- From: Lofton Henderson <lofton@rockynet.com>
- Date: Fri, 25 Oct 2002 10:59:52 -0600
- To: www-qa-wg@w3.org
Ref: http://www.w3.org/QA/WG/2002/10/qaframe-spec-20021025 A TOC entry is required for each of checkpoints 3.1, 4.1, 5.1, 7.5, 8.5, 9.7, 10.10 (note numbering problem). About 3.1, Dom asks: "@@@ What about specs that don't have TOC? and to which spec (the profile itself, the standard profiled, the rules for profiles?) does that apply?" Our goal is this: it should be easy for the user to find all of the information necessary to understand the conformance policy and all of its details, regardless of spec partitioning. I think that we intend this to be true in every "spec", even if the spec is partitioned and published in separate bits. Starting in any bit, you should be able to quickly find everything you need to know about conformance, so that you could implement the described stuff in the (bit of) spec, or assess an implementation, or write a test suite.
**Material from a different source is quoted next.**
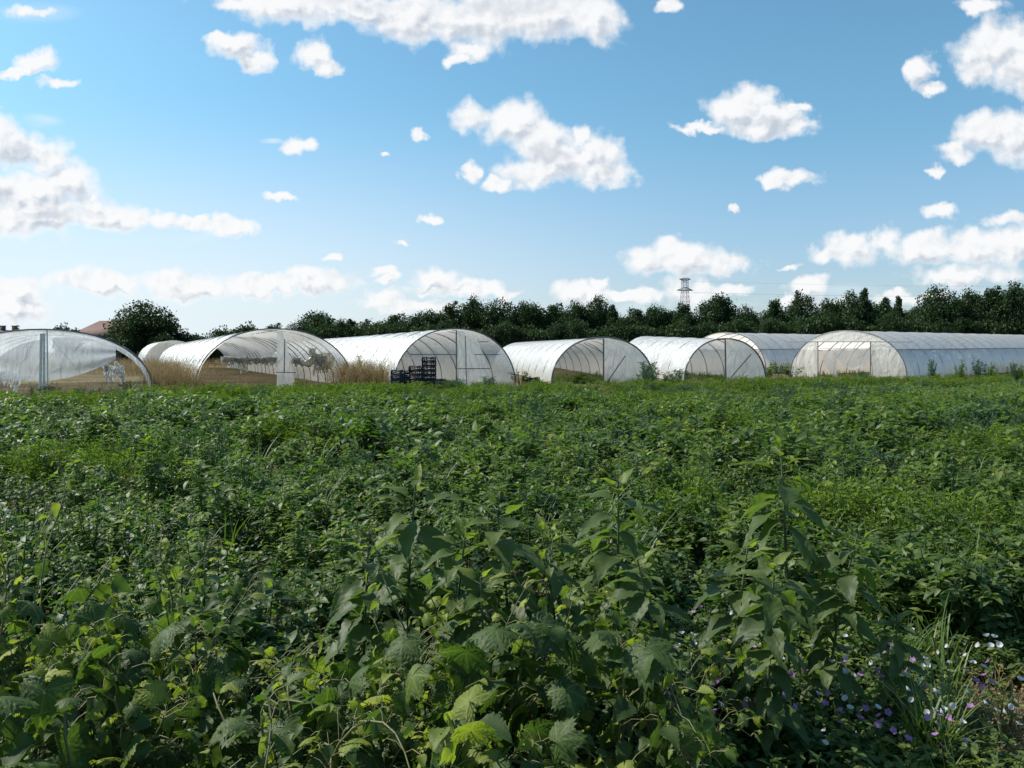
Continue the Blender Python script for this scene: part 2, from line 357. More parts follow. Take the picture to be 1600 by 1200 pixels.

If the target spec in question is part of a larger system -- i.e., there are other technologies and specifications that are needed in order to implement or assess or build TM -- then you still must be able to find everything easily, even if it is in other specs (which might all be partitioned bits of a bigger family of documents). Does this sound right so far? If so ... then we need checkpoint(s) that enforce it. In other words, I think it implies that there *must* be a TOC (or some equivalent document navigation/discovery mechanism). To answer Dom's questions, maybe we need to be clearer about our expectation -- whether a spec is a single isolated document, or a part of a bigger family of documents or partitioned system of specifications, you need to be able to easily find all key conformance information. Going further -- and this is probably beyond the scope of what we can do by 6-nov -- I have been thinking whether we could unify all of these somehow, possibly in conjunction with some changes in GL10 and/or GL6. More later. -Lofton.